Processing citizenship's script methodology
Processing Citizenship adopts a script analysis methodology which compares on the one hand how knowledge about individuals is formalized in the information systems used for migration management by national and European authorities, and on the other hand the actual ontologies, reactions and identification practices deployed to "process alterity." Our method is inspired by the script-analysis approach developed by the earlier sociology of translation (Akrich and Latour 1992). While information system design is highly formalized, we are interested in investigating the situated, informal and alternative use of those systems.
The script analysis drafts a typology of “intended migrants” - i.e. migrant identities inscribed in information systems - and compares them along three different dimensions:
- similarities and differences among diverse information systems' ontologies developed by Member States, European agencies and international organizations, and the ethical and cultural values that are embedded in such databases;
- migrants’ reactions and practices accepting (“subscribing”) or resisting (“dis-inscribing”) those intended identities;
- the actual practices carried out at the border by street-level officers.
Processing citizenship's main objectives
Processing Citizenship asks how data infrastructures and practices for foreign population management shape the Europan order while processing Alterity. To answer this overarching question, it pursues three interrelated main objectives.
- To understand how migrants’ identities are shaped by registration and identification infrastructures and practices, and how migrants adapt or resist them. Drawing upon actor-network theory’s script approach, this objective articulates two sub-questions. On one hand, it focuses on which types of data about migrants are “inscribed” in information systems; on the other hand, it asks whether the expected bearers of those identities accept, mediate or refuse them.
- To understand how institutional relationships (e.g., between Member States and Europe, authorities and contractors, humanitarian actors and international organizations) are shaped by data infrastructures and practices for alterity processing.

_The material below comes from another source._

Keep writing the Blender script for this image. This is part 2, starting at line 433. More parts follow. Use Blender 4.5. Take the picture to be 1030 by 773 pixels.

Notably, this objective focuses on how institutional boundaries are challenged by data collection, processing, storage, matching, distribution, and how institutional identities are re-enacted. Furthermore and crucially, it asks whether new hybrid and multi-scalar orders of authority emerge.
- To understand how modernist conceptualizations of space are challenged by data infrastructures for population management. As the contiguous Euclidean map has been replaced by non-contiguous media technologies, like the relational database, as the topologically organized medium of incipient forms of distributed authority, the Project asks how this is affecting the way we conceptualize the coupling of territory and population.